Giorgetti: aiuto a famiglie andati in risparmio
Unc: allora Governo cambi manovra iniqua
Salari non difesi da inflazione
Per il ministro dell’Economia, Giancarlo Giorgetti, in conferenza stampa dopo il cdm, “le risorse che abbiamo messo a disposizione delle famiglie purtroppo a livello aggregato si sono tradotte in maggiori risparmi e non in maggiori consumi e questo non ha portato quell’effetto di retroazione che avevamo calcolato in termini di crescita, perché, perché le famiglie hanno paura“.
“Giusta l’analisi del ministro Giorgetti, sbagliata la conclusione!
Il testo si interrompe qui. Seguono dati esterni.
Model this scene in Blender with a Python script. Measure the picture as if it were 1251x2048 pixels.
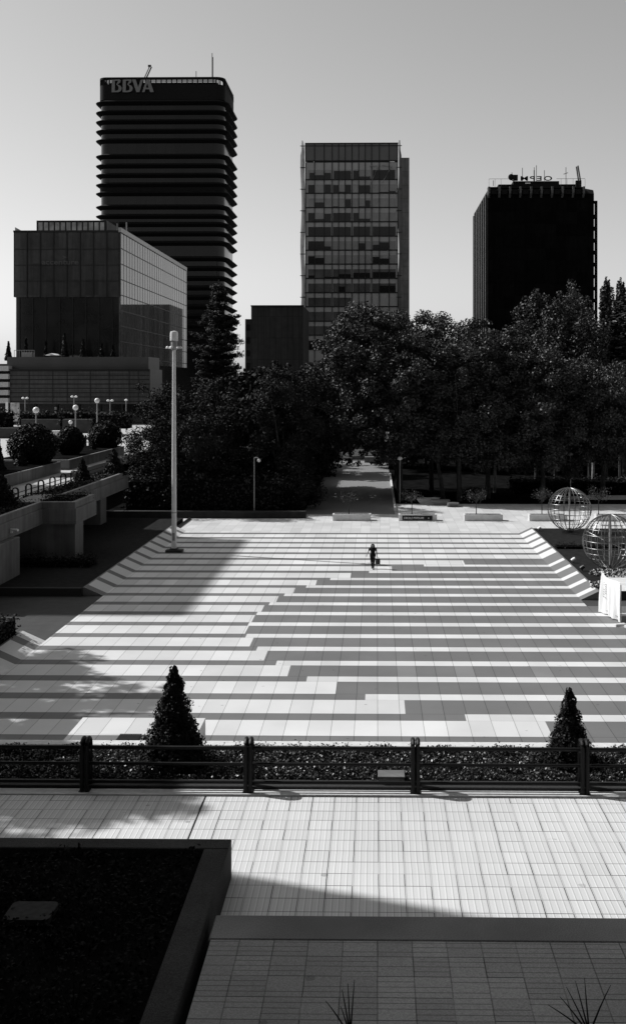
import bpy, math, random
import numpy as np
from mathutils import Vector, Matrix
R = math.radians
random.seed(7); RNG = np.random.default_rng(11)
SC = bpy.context.scene
COL = SC.collection
for o in list(bpy.data.objects): bpy.data.objects.remove(o)

# ---------------------------------------------------------------- camera
F, CX, CY, EYE, YAW = 2120.0, 721.0, 765.0, 13.0, 0.0151
cam_d = bpy.data.cameras.new("camera"); cam = bpy.data.objects.new("camera", cam_d); COL.objects.link(cam)
cam.location = (0, 0, EYE); cam.rotation_euler = (R(90), 0, YAW)
cam_d.sensor_fit = 'HORIZONTAL'; cam_d.sensor_width = 36; cam_d.lens = 36*F/1251
cam_d.shift_x = (625.5-CX)/1251; cam_d.shift_y = -(1024-CY)/1251
cam_d.clip_start = .5; cam_d.clip_end = 8000
SC.camera = cam

# ---------------------------------------------------------------- world, sun, exposure
SUN_EL, SUN_A = R(44.7), math.atan2(.3314, .9435)          # sun stands to the left and a little ahead
SDIR = Vector((-math.cos(SUN_A)*math.cos(SUN_EL), math.sin(SUN_A)*math.cos(SUN_EL), math.sin(SUN_EL)))
w = bpy.data.worlds.new("World"); SC.world = w; w.use_nodes = True
nt = w.node_tree; nt.nodes.clear()
sky = nt.nodes.new('ShaderNodeTexSky'); sky.sky_type = 'NISHITA'; sky.sun_disc = False
sky.sun_elevation = SUN_EL; sky.sun_rotation = math.atan2(SDIR.x, SDIR.y)
sky.air_density = 1.0; sky.dust_density = 2.3; sky.ozone_density = 1.0; sky.altitude = 600
mix = nt.nodes.new('ShaderNodeSeparateColor')               # yellow-green filter of a black and white film
bg = nt.nodes.new('ShaderNodeBackground'); out = nt.nodes.new('ShaderNodeOutputWorld')
nt.links.new(sky.outputs[0], mix.inputs[0]); nt.links.new(mix.outputs[1], bg.inputs[0]); nt.links.new(bg.outputs[0], out.inputs[0])
bg.inputs[1].default_value = 0.15
sl = bpy.data.lights.new("sun", 'SUN'); sl.energy = 4.6; sl.angle = R(.53); sl.color = (1, 1, 1)
so = bpy.data.objects.new("sun", sl); COL.objects.link(so); so.rotation_euler = SDIR.to_track_quat('Z', 'Y').to_euler()
SC.view_settings.view_transform = 'Standard'; SC.view_settings.look = 'None'
SC.view_settings.exposure = -0.03; SC.view_settings.gamma = 1.0
SC.render.engine = 'CYCLES'
SC.cycles.max_bounces = 6; SC.cycles.diffuse_bounces = 3; SC.cycles.transparent_max_bounces = 8

# ---------------------------------------------------------------- pixel <-> plan
def dirn(px):
    s = (px-CX)/F
    return s*math.cos(YAW)-math.sin(YAW), s*math.sin(YAW)+math.cos(YAW)
def at(px, py, z=0.0):
    D = F*(EYE-z)/(py-CY); a, b = dirn(px); return D*a, D*b
def atY(px, py, Y):
    a, b = dirn(px); D = Y/b; return D*a, EYE+(CY-py)*D/F
def X_(px, Y): return atY(px, 765, Y)[0]
def Z_(py, Y, px=753): return atY(px, py, Y)[1]

# ---------------------------------------------------------------- materials
MATS = {}
def mat(name, c, rough=.7, spec=.5, metal=0, var=0, scale=3, detail=4, bump=0, trans=0, emit=None, coat=0, var2=None):
    m = bpy.data.materials.new(name); m.use_nodes = True; MATS[name] = m
    n = m.node_tree.nodes; l = m.node_tree.links; b = n['Principled BSDF']
    b.inputs['Base Color'].default_value = (c, c, c, 1); b.inputs['Roughness'].default_value = rough
    b.inputs['Specular IOR Level'].default_value = spec; b.inputs['Metallic'].default_value = metal
    b.inputs['Transmission Weight'].default_value = trans
    if coat: b.inputs['Coat Weight'].default_value = coat; b.inputs['Coat Roughness'].default_value = .1
    if var or bump:
        tc = n.new('ShaderNodeTexCoord'); nz = n.new('ShaderNodeTexNoise')
        nz.inputs['Scale'].default_value = scale; nz.inputs['Detail'].default_value = detail
        l.new(tc.outputs['Object'], nz.inputs['Vector'])
        mr = n.new('ShaderNodeMapRange'); mr.inputs['From Min'].default_value = .3; mr.inputs['From Max'].default_value = .7
        mr.inputs['To Min'].default_value = c*(1-var); mr.inputs['To Max'].default_value = c*(1+var)
        l.new(nz.outputs[0], mr.inputs[0]); l.new(mr.outputs[0], b.inputs['Base Color'])
        src = mr.outputs[0]
        if var2:
            nz2 = n.new('ShaderNodeTexNoise'); nz2.inputs['Scale'].default_value = var2[1]; nz2.inputs['Detail'].default_value = 3
            l.new(tc.outputs['Object'], nz2.inputs['Vector'])
            m2 = n.new('ShaderNodeMapRange'); m2.inputs['From Min'].default_value = .3; m2.inputs['From Max'].default_value = .7
            m2.inputs['To Min'].default_value = 1-var2[0]; m2.inputs['To Max'].default_value = 1+var2[0]
            l.new(nz2.outputs[0], m2.inputs[0])
            mu = n.new('ShaderNodeMath'); mu.operation = 'MULTIPLY'; l.new(mr.outputs[0], mu.inputs[0]); l.new(m2.outputs[0], mu.inputs[1])
            l.new(mu.outputs[0], b.inputs['Base Color'])
        if bump:
            bp = n.new('ShaderNodeBump'); bp.inputs['Strength'].default_value = bump; bp.inputs['Distance'].default_value = .02
            l.new(nz.outputs[0], bp.inputs['Height']); l.new(bp.outputs[0], b.inputs['Normal'])
    return m

class NG:
    """tiny helper to write node maths"""
    def __init__(s, m): s.m = m; s.n = m.node_tree.nodes; s.l = m.node_tree.links
    def op(s, o, a, b=None, c=None):
        x = s.n.new('ShaderNodeMath'); x.operation = o
        for i, v in enumerate((a, b, c)):
            if v is None: continue
            if isinstance(v, (int, float)): x.inputs[i].default_value = v
            else: s.l.new(v, x.inputs[i])
        return x.outputs[0]
    def noise(s, vec, scale, detail=3):
        x = s.n.new('ShaderNodeTexNoise'); x.inputs['Scale'].default_value = scale; x.inputs['Detail'].default_value = detail
        s.l.new(vec, x.inputs['Vector']); return x.outputs[0]
    def white(s, a, b):
        c = s.n.new('ShaderNodeCombineXYZ'); s.l.new(a, c.inputs[0]); s.l.new(b, c.inputs[1])
        x = s.n.new('ShaderNodeTexWhiteNoise'); x.noise_dimensions = '3D'; s.l.new(c.outputs[0], x.inputs['Vector']); return x.outputs['Value']
    def rng(s, v, a, b, c, d):
        x = s.n.new('ShaderNodeMapRange'); s.l.new(v, x.inputs[0])
        for i, q in enumerate((a, b, c, d)): x.inputs[i+1].default_value = q
        return x.outputs[0]

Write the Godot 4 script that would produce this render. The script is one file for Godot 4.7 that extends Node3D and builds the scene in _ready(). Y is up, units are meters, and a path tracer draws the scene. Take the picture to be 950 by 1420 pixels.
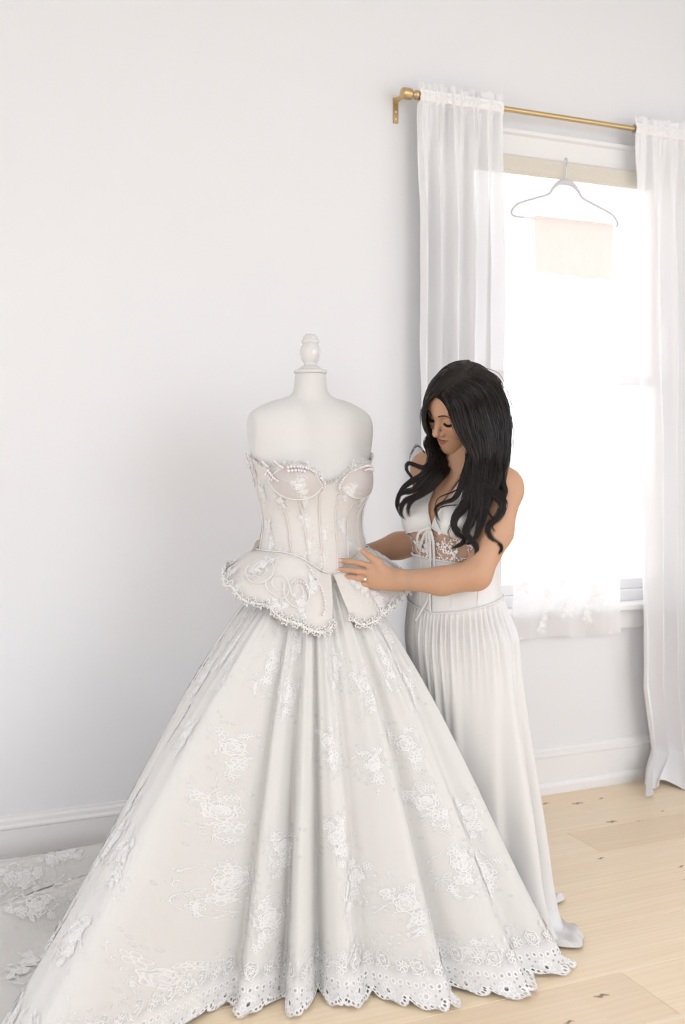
extends Node3D
# A bride beside her gown: all lengths in metres. The back wall is the plane z = 0, x runs along it to the right, y is up.

const EYE := Vector3(0, 1.34, 3.54)      # the photographer's eye
const YAW := -23.078                     # degrees, the lens turned to the right
const F := 1440.0                        # focal length in pixels of the 950 x 1420 frame
const GOWN_Z := 3.05                     # distance of the gown's axis from the lens
const BRIDE_Z := 3.04

var rng := RandomNumberGenerator.new()
var used := {}

# ---------------------------------------------------------------- mesh building
class MB:
	var v := PackedVector3Array()
	var uv := PackedVector2Array()
	var col := PackedColorArray()
	var ix := PackedInt32Array()
	var seam := PackedInt32Array()

	func tri(a: Vector3, b: Vector3, c: Vector3) -> void:
		var n := v.size()
		v.append_array([a, b, c])
		uv.append_array([Vector2(a.x, a.z), Vector2(b.x, b.z), Vector2(c.x, c.z)])
		ix.append_array([n, n + 1, n + 2])

	func poly(pts: Array, away: Vector3) -> void:       # flat convex face that looks away from a point
		var mid := Vector3.ZERO
		for p in pts:
			mid += p
		mid /= pts.size()
		var nrm: Vector3 = (pts[2] - pts[0]).cross(pts[1] - pts[0])
		var ok := nrm.dot(mid - away) > 0.0
		for i in range(1, pts.size() - 1):
			if ok:
				tri(pts[0], pts[i], pts[i + 1])
			else:
				tri(pts[0], pts[i + 1], pts[i])

	func box(lo: Vector3, hi: Vector3, b := 0.0) -> void:   # chamfered box
		var c := (lo + hi) / 2
		var h := (hi - lo) / 2
		b = minf(b, minf(h.x, minf(h.y, h.z)) * 0.9)
		for ax in 3:
			for s in [-1.0, 1.0]:
				var u := (ax + 1) % 3
				var w := (ax + 2) % 3
				var q := []
				for k in [[-1, -1], [1, -1], [1, 1], [-1, 1]]:
					var p := Vector3.ZERO
					p[ax] = s * h[ax]
					p[u] = k[0] * (h[u] - b)
					p[w] = k[1] * (h[w] - b)
					q.append(c + p)
				poly(q, c)
		if b <= 0.0:
			return
		for ax in 3:
			var u := (ax + 1) % 3
			var w := (ax + 2) % 3
			for su in [-1.0, 1.0]:
				for sw in [-1.0, 1.0]:
					var q := []
					for k in [[-1, 0], [1, 0], [1, 1], [-1, 1]]:
						var p := Vector3.ZERO
						p[ax] = k[0] * (h[ax] - b)
						p[u] = su * (h[u] - (b if k[1] else 0.0))
						p[w] = sw * (h[w] - (0.0 if k[1] else b))
						q.append(c + p)
					poly(q, c)
		for sx in [-1.0, 1.0]:
			for sy in [-1.0, 1.0]:
				for sz in [-1.0, 1.0]:
					poly([c + Vector3(sx * h.x, sy * (h.y - b), sz * (h.z - b)), c + Vector3(sx * (h.x - b), sy * h.y, sz * (h.z - b)), c + Vector3(sx * (h.x - b), sy * (h.y - b), sz * h.z)], c)

	func grid(p: PackedVector3Array, nu: int, nv: int, t := PackedVector2Array(), closed := false, flip := false, cl := PackedColorArray()) -> void:
		var n := v.size()                                # p holds nv rows of nu points
		v.append_array(p)
		if t.size() == p.size():
			uv.append_array(t)
		else:
			for i in p.size():
				uv.append(Vector2(float(i % nu) / (nu - 1), float(i / nu) / maxi(1, nv - 1)))
		if cl.size():
			col.append_array(cl)
		for j in nv - 1:
			for i in nu - 1:
				var a := n + j * nu + i
				if flip:
					ix.append_array([a, a + nu, a + 1, a + 1, a + nu, a + nu + 1])
				else:
					ix.append_array([a, a + 1, a + nu, a + 1, a + nu + 1, a + nu])
			if closed:
				seam.append_array([n + j * nu, n + j * nu + nu - 1])
		if closed:
			seam.append_array([n + (nv - 1) * nu, n + nv * nu - 1])

	func lathe(prof: PackedVector2Array, sides := 32, at := Vector3.ZERO, bs := Basis()) -> void:   # (radius, height) from the top down
		var p := PackedVector3Array()
		for q in prof:
			for i in sides + 1:
				var a := TAU * i / sides
				p.append(at + bs * Vector3(q.x * sin(a), q.y, q.x * cos(a)))
		grid(p, sides + 1, prof.size(), PackedVector2Array(), true)

	func tube(c: PackedVector3Array, r: PackedFloat32Array, sides := 8, cap := true) -> void:
		var m := c.size()
		var p := PackedVector3Array()
		var t := PackedVector2Array()
		var nn := Vector3.ZERO
		var base := v.size()
		var run := 0.0
		for k in m:
			var dir := (c[mini(k + 1, m - 1)] - c[maxi(k - 1, 0)]).normalized()
			if dir.is_zero_approx():
				dir = Vector3.UP
			if k == 0:
				nn = dir.cross(Vector3.RIGHT if absf(dir.x) < 0.8 else Vector3.UP).normalized()
			else:
				nn = (nn - dir * nn.dot(dir)).normalized()
				run += c[k].distance_to(c[k - 1])
			var bb := nn.cross(dir)
			for i in sides + 1:
				var a := TAU * i / sides
				p.append(c[k] + (nn * cos(a) + bb * sin(a)) * r[k])
				t.append(Vector2(float(i) / sides, run))
		grid(p, sides + 1, m, t, true)
		if cap:
			for e in [0, m - 1]:
				var q := v.size()
				v.append(c[e])
				uv.append(Vector2.ZERO)
				for i in sides:
					var a: int = base + e * (sides + 1) + i
					if e == 0:
						ix.append_array([q, a + 1, a])
					else:
						ix.append_array([q, a, a + 1])

	func ball(c: Vector3, r: float, n := 8, sc := Vector3.ONE) -> void:
		var p := PackedVector3Array()
		for j in n + 1:
			var b := PI * j / n
			for i in 2 * n + 1:
				var a := PI * i / n
				p.append(c + Vector3(sin(b) * sin(a), cos(b), sin(b) * cos(a)) * r * sc)
		grid(p, 2 * n + 1, n + 1, PackedVector2Array(), true)

	func extrude(prof: PackedVector2Array, x0: float, x1: float, to: Callable) -> void:   # profile swept straight; to(u, a, b) places it
		var area := 0.0
		for i in prof.size():
			var a := prof[i]
			var b := prof[(i + 1) % prof.size()]
			area += a.x * b.y - b.x * a.y
		var mid := Vector2.ZERO
		for q in prof:
			mid += q / prof.size()
		for i in prof.size():
			var a := prof[i]
			var b := prof[(i + 1) % prof.size()]
			var nr := Vector2(b.y - a.y, a.x - b.x) * signf(area)
			var c := (a + b) / 2 - nr.normalized() * 0.01
			poly([to.call(x0, a), to.call(x1, a), to.call(x1, b), to.call(x0, b)], to.call((x0 + x1) / 2, c))
		var tr := Geometry2D.triangulate_polygon(prof)
		for i in range(0, tr.size(), 3):
			for x in [x0, x1]:
				poly([to.call(x, prof[tr[i]]), to.call(x, prof[tr[i + 1]]), to.call(x, prof[tr[i + 2]])], to.call((x0 + x1) / 2, mid))

	func mesh() -> ArrayMesh:
		var n := PackedVector3Array()
		n.resize(v.size())
		for i in range(0, ix.size(), 3):
			var a := ix[i]
			var b := ix[i + 1]
			var c := ix[i + 2]
			var q := (v[c] - v[a]).cross(v[b] - v[a])
			n[a] += q
			n[b] += q
			n[c] += q
		for i in range(0, seam.size(), 2):
			var q := n[seam[i]] + n[seam[i + 1]]
			n[seam[i]] = q
			n[seam[i + 1]] = q
		for i in n.size():
			n[i] = n[i].normalized() if n[i].length_squared() > 1e-24 else Vector3.UP
		var ar := []
		ar.resize(Mesh.ARRAY_MAX)
		ar[Mesh.ARRAY_VERTEX] = v
		ar[Mesh.ARRAY_NORMAL] = n
		ar[Mesh.ARRAY_TEX_UV] = uv
		if col.size() == v.size():
			ar[Mesh.ARRAY_COLOR] = col
		ar[Mesh.ARRAY_INDEX] = ix
		var m := ArrayMesh.new()
		m.add_surface_from_arrays(Mesh.PRIMITIVE_TRIANGLES, ar)
		return m


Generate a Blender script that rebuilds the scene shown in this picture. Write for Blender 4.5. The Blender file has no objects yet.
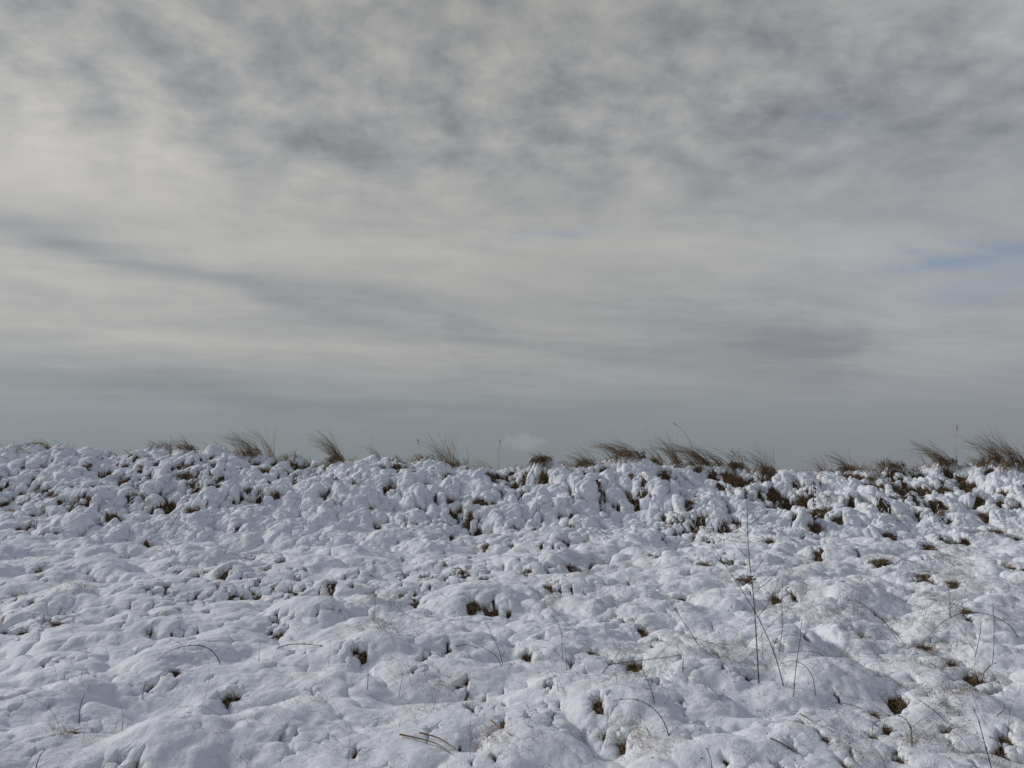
import bpy, math, random
import numpy as np
from mathutils import Vector, Matrix
R = math.radians
random.seed(7)
scn = bpy.context.scene
COL = scn.collection

# ------------------------------------------------------------------ camera
CAM_Z, FPX, PITCH = 1.75, 800.0, R(6.2)
cam_d = bpy.data.cameras.new('camera')
cam_d.sensor_width = 36.0; cam_d.lens = FPX/1024*36; cam_d.clip_start = .05; cam_d.clip_end = 20000
cam = bpy.data.objects.new('camera', cam_d); COL.objects.link(cam)
cam.location = (0, 0, CAM_Z); cam.rotation_euler = (R(90)+PITCH, 0, 0)
scn.camera = cam
scn.view_settings.view_transform = 'Standard'; scn.view_settings.look = 'None'
scn.view_settings.exposure = 0.0; scn.view_settings.gamma = 1.0
scn.view_settings.use_curve_mapping = False

# ------------------------------------------------------------------ node helpers
class NT:
    def __init__(s, tree): s.t = tree; tree.nodes.clear()
    def n(s, typ, **kw):
        nd = s.t.nodes.new(typ)
        for k, v in kw.items(): setattr(nd, k, v)
        return nd
    def link(s, a, b): s.t.links.new(a, b)
    def put(s, sock, v):
        if isinstance(v, bpy.types.NodeSocket): s.link(v, sock)
        else: sock.default_value = v
    def m(s, op, a, b=0.0, c=0.0, clamp=False):
        nd = s.n('ShaderNodeMath', operation=op); nd.use_clamp = clamp
        s.put(nd.inputs[0], a); s.put(nd.inputs[1], b); s.put(nd.inputs[2], c)
        return nd.outputs[0]
    def vm(s, op, a, b=(0, 0, 0), out=0):
        nd = s.n('ShaderNodeVectorMath', operation=op); s.put(nd.inputs[0], a); s.put(nd.inputs[1], b)
        return nd.outputs[out]
    def comb(s, x, y, z=0.0):
        nd = s.n('ShaderNodeCombineXYZ'); s.put(nd.inputs[0], x); s.put(nd.inputs[1], y); s.put(nd.inputs[2], z)
        return nd.outputs[0]
    def mix(s, f, a, b):
        nd = s.n('ShaderNodeMix', data_type='RGBA'); s.put(nd.inputs[0], f); s.put(nd.inputs[6], a); s.put(nd.inputs[7], b)
        return nd.outputs[2]
    def noise(s, vec, scale, detail=4, rough=.55, dist=0.0):
        nd = s.n('ShaderNodeTexNoise'); s.put(nd.inputs['Vector'], vec)
        nd.inputs['Scale'].default_value = scale; nd.inputs['Detail'].default_value = detail
        nd.inputs['Roughness'].default_value = rough; nd.inputs['Distortion'].default_value = dist
        return nd.outputs[0]
    def ramp(s, v, a, b, c=0.0, d=1.0, smooth=True):
        nd = s.n('ShaderNodeMapRange', interpolation_type='SMOOTHSTEP' if smooth else 'LINEAR')
        s.put(nd.inputs[0], v)
        for i, q in enumerate((a, b, c, d)): nd.inputs[i+1].default_value = q
        return nd.outputs[0]

def lin(r, g, b):
    f = lambda c: c/255/12.92 if c/255 <= .04045 else ((c/255+.055)/1.055)**2.4
    return (f(r), f(g), f(b), 1)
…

E’ vero che le risorse stanziate sono andate prevalentemente in risparmi e non in consumi, ma questo non solo e non tanto per la paura del futuro ma soprattutto perché il Governo ha dato soldi pure a chi non ne aveva bisogno e, quindi, anche a chi ha una minore propensione marginale al consumo” afferma Massimiliano Dona, presidente dell’Unione Nazionale Consumatori.
“Ecco perché Giorgetti dovrebbe trarre insegnamento da questo errore, non aggravare la situazione facendo una manovra iniqua ben peggiore rispetto a quella dello scorso anno, che comunque aveva reso strutturale il taglio del cuneo fiscale-contributivo, misura ottima che ora avrebbe dovuto potenziare, dato che non era bastata per ridare capacità di spesa alle famiglie e infondere fiducia. Quest’anno, viceversa, si peggiora e persevera nell’errore, dando sempre più soldi anche a chi non ne ha bisogno, ossia a chi guadagna 50 mila euro, ossia il doppio del reddito medio, con vantaggi fiscali persino per chi arriva a 200 mila euro. Ovvio che tutti quei soldi andranno in risparmio e non in consumi. Se invece si aiutasse solo il 30% meno benestante della popolazione, quello che non può permettersi una settimana di ferie in un anno, i soldi sarebbero tutti consumati” prosegue Dona.
“Quanto alla dichiarazione della Premier Meloni, che finalmente i salari hanno ripreso a crescere più dell’inflazione, si tratta solo di un’illusione ottica, per non dire di una bufala. La dinamica salariale di oggi, infatti, non va confrontata con l’inflazione di oggi, visto che il tempo medio di attesa di rinnovo per i lavoratori con contratto scaduto è pari a 24,9 mesi, ma con l’inflazione di 2 e 3 anni fa, ossia con il +8,1% del 2022 e il +5,7% del 2023. Si scopre così che i lavoratori continuano a perdere potere d’acquisto” conclude Dona.